What can we learn from the NDP government in Saskatchewan? Indeed we can learn from most governments across the country. In Saskatchewan, in particular, when the cutbacks came from the federal government in health and education, the provincial government backfilled those cutbacks so that spending was at least stable in those areas.
Spending has not increased in constant dollars or in real dollars because inflation has gone up. We still have a problem in that province in terms of spending on health and education, but that problem is not as severe as elsewhere because the Saskatchewan government backfilled the lost federal dollars.
The same thing happened when it came to some cutbacks in areas involving Indian and Metis people. Again the provincial government tried to backfill some of it.
As a consequence, along with Alberta we have the lowest unemployment rate anywhere in the country.
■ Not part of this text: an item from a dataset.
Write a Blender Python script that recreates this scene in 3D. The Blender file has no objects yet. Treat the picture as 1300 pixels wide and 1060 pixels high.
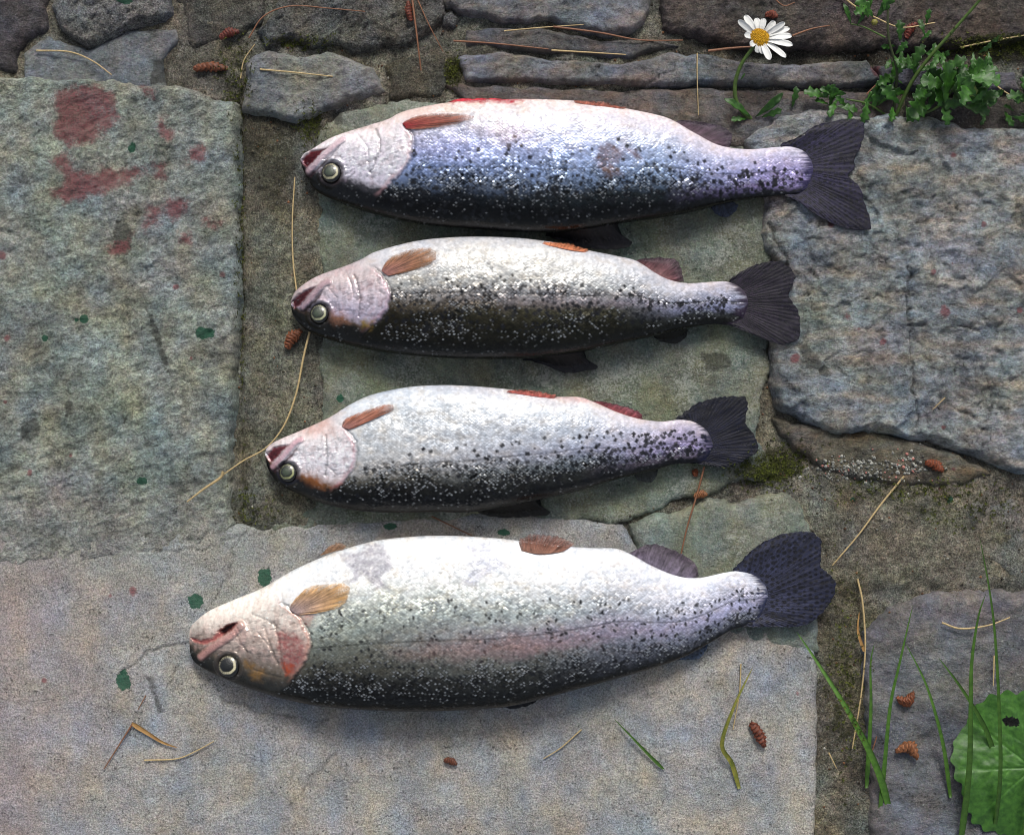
import bpy, math, random
import numpy as np
from mathutils import Vector, Matrix

random.seed(7)
rng = np.random.default_rng(7)
R = math.radians
sc = bpy.context.scene

# ------------------------------------------------------------------ camera, sky, sun, exposure
K = 0.00055            # metres of ground per photograph pixel
H = 1.05               # camera height above the paving
cam = bpy.data.objects.new('camera', bpy.data.cameras.new('camera'))
sc.collection.objects.link(cam)
cam.location = (0, 0, H)
cam.rotation_euler = (0, 0, 0)
cam.data.sensor_width = 36
cam.data.lens = 36 * H / (1300 * K)
cam.data.clip_start = 0.02
cam.data.clip_end = 200
sc.camera = cam

SUN_EL, SUN_AZ = R(44), R(6)     # light comes from the far (upper) side
w = bpy.data.worlds.new('World'); sc.world = w; w.use_nodes = True
nt = w.node_tree; nt.nodes.clear()
sky = nt.nodes.new('ShaderNodeTexSky'); sky.sky_type = 'NISHITA'; sky.sun_disc = False
sky.sun_elevation = SUN_EL; sky.sun_rotation = SUN_AZ
sky.air_density = 1.0; sky.dust_density = 4.0; sky.ozone_density = 1.0
hs = nt.nodes.new('ShaderNodeHueSaturation'); hs.inputs['Saturation'].default_value = 0.5
bg = nt.nodes.new('ShaderNodeBackground'); bg.inputs['Strength'].default_value = 0.11
wo = nt.nodes.new('ShaderNodeOutputWorld')
nt.links.new(sky.outputs[0], hs.inputs['Color']); nt.links.new(hs.outputs[0], bg.inputs[0]); nt.links.new(bg.outputs[0], wo.inputs[0])

sun = bpy.data.objects.new('sun', bpy.data.lights.new('sun', 'SUN'))
sc.collection.objects.link(sun)
sun.data.energy = 1.9; sun.data.angle = R(16); sun.data.color = (1.0, 0.97, 0.92)
sd = Vector((math.sin(SUN_AZ) * math.cos(SUN_EL), math.cos(SUN_AZ) * math.cos(SUN_EL), math.sin(SUN_EL)))
sun.rotation_euler = sd.to_track_quat('Z', 'Y').to_euler()
sun.location = (0, 1, 2)
vs = sc.view_settings
vs.view_transform = 'Standard'; vs.look = 'None'; vs.gamma = 1; vs.use_curve_mapping = False
vs.exposure = 0.22
sc.render.engine = 'CYCLES'; sc.cycles.filter_width = 1.0

# ------------------------------------------------------------------ helpers
C = sc.collection
def S(r, g, b):
    """photo-style 0..255 colour to linear"""
    c = np.array([r, g, b], float) / 255
    return np.where(c <= 0.04045, c / 12.92, ((c + 0.055) / 1.055) ** 2.4)
def PX(px, py, z=0.0):
    f = (H - z) / H
    return (px - 650) * K * f, (530 - py) * K * f
def P(px, py, z=0.0):
    x, y = PX(px, py, z)
    return Vector((x, y, z))

_perm = rng.permutation(4096)
_ang = rng.random(4096) * 2 * np.pi
_gx, _gy = np.cos(_ang), np.sin(_ang)
def pn(x, y, seed=0):
    xi = np.floor(x).astype(np.int64); yi = np.floor(y).astype(np.int64)
    fx = x - xi; fy = y - yi
    u = fx * fx * fx * (fx * (fx * 6 - 15) + 10); v = fy * fy * fy * (fy * (fy * 6 - 15) + 10)
    def g(a, b, dx, dy):
        h = _perm[(_perm[(a + seed * 57) & 4095] + b * 3 + seed * 131) & 4095]
        return _gx[h] * dx + _gy[h] * dy
    a = g(xi, yi, fx, fy); b = g(xi + 1, yi, fx - 1, fy)
    c = g(xi, yi + 1, fx, fy - 1); d = g(xi + 1, yi + 1, fx - 1, fy - 1)
    return ((a + (b - a) * u) + ((c + (d - c) * u) - (a + (b - a) * u)) * v) * 1.5
def fbm(x, y, seed=0, o=4, gain=0.5):
    s = 0; a = 1.0; f = 1.0
    for i in range(o):
        s = s + a * pn(x * f + 17.3 * i, y * f - 9.1 * i, seed + i); a *= gain; f *= 2.03
    return s
def sst(a, b, x):
    t = np.clip((x - a) / (b - a), 0, 1); return t * t * (3 - 2 * t)
def sdpoly(x, y, poly):
    """signed distance to a polygon, positive inside"""
    poly = np.asarray(poly, float)
    d = np.full(x.shape, 1e18); ins = np.zeros(x.shape, bool)
    n = len(poly)
    for i in range(n):
        ax, ay = poly[i]; bx, by = poly[(i + 1) % n]
        ex, ey = bx - ax, by - ay
        px, py = x - ax, y - ay
        t = np.clip((px * ex + py * ey) / (ex * ex + ey * ey + 1e-12), 0, 1)
        d = np.minimum(d, (px - ex * t) ** 2 + (py - ey * t) ** 2)
        c = ((ay > y) != (by > y)) & (x < (bx - ax) * (y - ay) / (by - ay + 1e-12) + ax)
        ins ^= c
    d = np.sqrt(d)
    return np.where(ins, d, -d)
def dline(x, y, pts):
    pts = np.asarray(pts, float); d = np.full(x.shape, 1e18)
    for (ax, ay), (bx, by) in zip(pts[:-1], pts[1:]):
        ex, ey = bx - ax, by - ay; px, py = x - ax, y - ay
        t = np.clip((px * ex + py * ey) / (ex * ex + ey * ey + 1e-12), 0, 1)
        d = np.minimum(d, (px - ex * t) ** 2 + (py - ey * t) ** 2)
    return np.sqrt(d)
def catmull(pts, n, closed=False):
    p = np.asarray(pts, float)
    if closed: p = np.vstack([p[-1], p, p[0], p[1]])
    else: p = np.vstack([2 * p[0] - p[1], p, 2 * p[-1] - p[-2]])
    m = len(p) - 3
    out = []
    for i in range(m):
        t = np.linspace(0, 1, 16, endpoint=False)[:, None]
        a, b, c, d = p[i:i + 4]
        out.append(0.5 * ((2 * b) + (-a + c) * t + (2 * a - 5 * b + 4 * c - d) * t ** 2 + (-a + 3 * b - 3 * c + d) * t ** 3))
    out = np.vstack(out + [p[-2][None]])
    return resample(out, n)
def resample(q, n):
    L = np.r_[0, np.cumsum(np.linalg.norm(np.diff(q, axis=0), axis=1))]
    s = np.linspace(0, L[-1], n)
    return np.stack([np.interp(s, L, q[:, k]) for k in range(q.shape[1])], 1)

def mesh_from(name, verts, quads, cols=None, floats=None, uv=None, smooth=True, tris=None):
    me = bpy.data.meshes.new(name)
    verts = np.asarray(verts, np.float32)
    loops = np.asarray(quads, np.int32).reshape(-1)
    nq = len(quads); starts = np.arange(nq) * 4
    if tris is not None and len(tris):
        tr = np.asarray(tris, np.int32)
        starts = np.r_[starts, nq * 4 + np.arange(len(tr)) * 3]; loops = np.r_[loops, tr.reshape(-1)]
    me.vertices.add(len(verts)); me.vertices.foreach_set('co', verts.reshape(-1))
    me.loops.add(len(loops)); me.loops.foreach_set('vertex_index', loops.astype(np.int32))
    me.polygons.add(len(starts)); me.polygons.foreach_set('loop_start', starts.astype(np.int32))
    me.update(calc_edges=True)
    me.validate()
    if smooth: me.polygons.foreach_set('use_smooth', np.ones(len(me.polygons), bool))
    if cols is not None:
        a = me.attributes.new('col', 'FLOAT_COLOR', 'POINT')
        a.data.foreach_set('color', np.c_[np.clip(cols, 0, 1), np.ones(len(cols))].astype(np.float32).reshape(-1))
    for k, v in (floats or {}).items():
        a = me.attributes.new(k, 'FLOAT', 'POINT'); a.data.foreach_set('value', np.asarray(v, np.float32))
    if uv is not None:
        a = me.attributes.new('skin', 'FLOAT_VECTOR', 'POINT')
        a.data.foreach_set('vector', np.c_[uv, np.zeros(len(uv))].astype(np.float32).reshape(-1))
    return me
def obj(name, me, mat=None, parent=None, loc=None, **props):
    o = bpy.data.objects.new(name, me); C.objects.link(o)
    if mat and me is not None and len(me.materials) == 0: me.materials.append(mat)
    if parent is not None: o.parent = parent
    if loc is not None: o.location = loc
    for k, v in props.items(): o[k] = v
    return o
def recentre(me, c):
    co = np.empty(len(me.vertices) * 3, np.float32); me.vertices.foreach_get('co', co)
    co = co.reshape(-1, 3) - np.array(c, np.float32); me.vertices.foreach_set('co', co.reshape(-1))
def gridquads(n, m, keep=None):
    i = np.arange(n * m).reshape(n, m)
    q = np.stack([i[:-1, :-1], i[1:, :-1], i[1:, 1:], i[:-1, 1:]], -1)
    if keep is not None: q = q[keep]
    return q.reshape(-1, 4)
def compact(v, q, *arrs):
    used = np.unique(q); m = np.full(len(v), -1); m[used] = np.arange(len(used))
    return (v[used], m[q]) + tuple(a[used] for a in arrs)

# ------------------------------------------------------------------ material node helpers
class NB:
    def __init__(s, name):
        s.m = bpy.data.materials.new(name); s.m.use_nodes = True; s.t = s.m.node_tree; s.t.nodes.clear()
        s.out = s.t.nodes.new('ShaderNodeOutputMaterial'); s.b = s.t.nodes.new('ShaderNodeBsdfPrincipled')
        s.t.links.new(s.b.outputs[0], s.out.inputs[0])
    def n(s, kind, **kw):
        x = s.t.nodes.new(kind)
        for k, v in kw.items(): setattr(x, k, v)
        return x
    def link(s, a, b): s.t.links.new(a, b)
    def put(s, sock, v):
        if isinstance(v, bpy.types.NodeSocket): s.link(v, sock)
        else: sock.default_value = v
    def math(s, op, a, b=0.0, c=None, clamp=False):
        x = s.n('ShaderNodeMath', operation=op, use_clamp=clamp); s.put(x.inputs[0], a); s.put(x.inputs[1], b)
        if c is not None: s.put(x.inputs[2], c)
        return x.outputs[0]
    def vmath(s, op, a, b=(0, 0, 0), scale=None):
        x = s.n('ShaderNodeVectorMath', operation=op); s.put(x.inputs[0], a); s.put(x.inputs[1], b)
        if scale is not None: s.put(x.inputs['Scale'], scale)
        return x.outputs[0]
    def rng(s, v, a, b, c, d, smooth=False):
        x = s.n('ShaderNodeMapRange'); x.interpolation_type = 'SMOOTHSTEP' if smooth else 'LINEAR'
        s.put(x.inputs[0], v)
        for i, t in enumerate((a, b, c, d)): s.put(x.inputs[i + 1], t)
        return x.outputs[0]
    def noise(s, vec, scale, detail=3, rough=0.5, col=False):
        x = s.n('ShaderNodeTexNoise'); s.link(vec, x.inputs['Vector'])
        x.inputs['Scale'].default_value = scale; x.inputs['Detail'].default_value = detail; x.inputs['Roughness'].default_value = rough
        return x.outputs['Color' if col else 'Fac']
    def mix(s, f, a, b, mode='MIX'):
        x = s.n('ShaderNodeMix', data_type='RGBA', blend_type=mode)
        s.put(x.inputs[0], f); s.put(x.inputs[6], a); s.put(x.inputs[7], b)
        return x.outputs[2]
    def attr(s, name, out='Fac'): 
        x = s.n('ShaderNodeAttribute', attribute_name=name); return x.outputs[out]
    def mulcol(s, c, f):
        return s.vmath('SCALE', c, scale=f)
    def bump(s, h, dist, strength=1.0, normal=None):
        x = s.n('ShaderNodeBump'); x.inputs['Distance'].default_value = dist; x.inputs['Strength'].default_value = strength
        s.link(h, x.inputs['Height'])
        if normal is not None: s.link(normal, x.inputs['Normal'])
        return x.outputs[0]
def RGBA(c, k=1.0): return (c[0] * k, c[1] * k, c[2] * k, 1)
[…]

It is under 6% and it has been consistently under 6% for a long time. That is better than my hon. friend's province of Manitoba which has a similar economy. One reason for it is investment in social programs.
Recently Saskatchewan is the first province in the country to balance its budget. That happened three or four years ago. There have now been four successive surpluses in the province and a commitment by the province to spend a third of a surplus on new spending for health and education, about a third on tax cuts and a third to pay down the accumulated debt.
We can learn from the Government of Saskatchewan that investing in social programs is a good idea for helping the people and for creating jobs. That is a legacy of the Saskatchewan CCF and NDP with Tommy Douglas, Woodrow Lloyd and Allan Blakeney. I know the member in a previous incarnation was very proud of some of those programs in terms of the ideas he promoted in the province of Manitoba, and I hope he still is.
Now I will go to the banks. I am not talking about an act that would force banks to invest a proportion of their profits in communities but an act that would force banks to invest a certain percentage of their deposits in the community where its deposits were drawn from. We would tailor it after what exists in the United States. Economists who have looked at say that it would create about 60,000 new jobs.
I will make one final point. Just reinvesting money again into health and education to bring us up to the levels of the federal government before the cutbacks would cost about $7 billion. That would be a very positive thing for the government to do.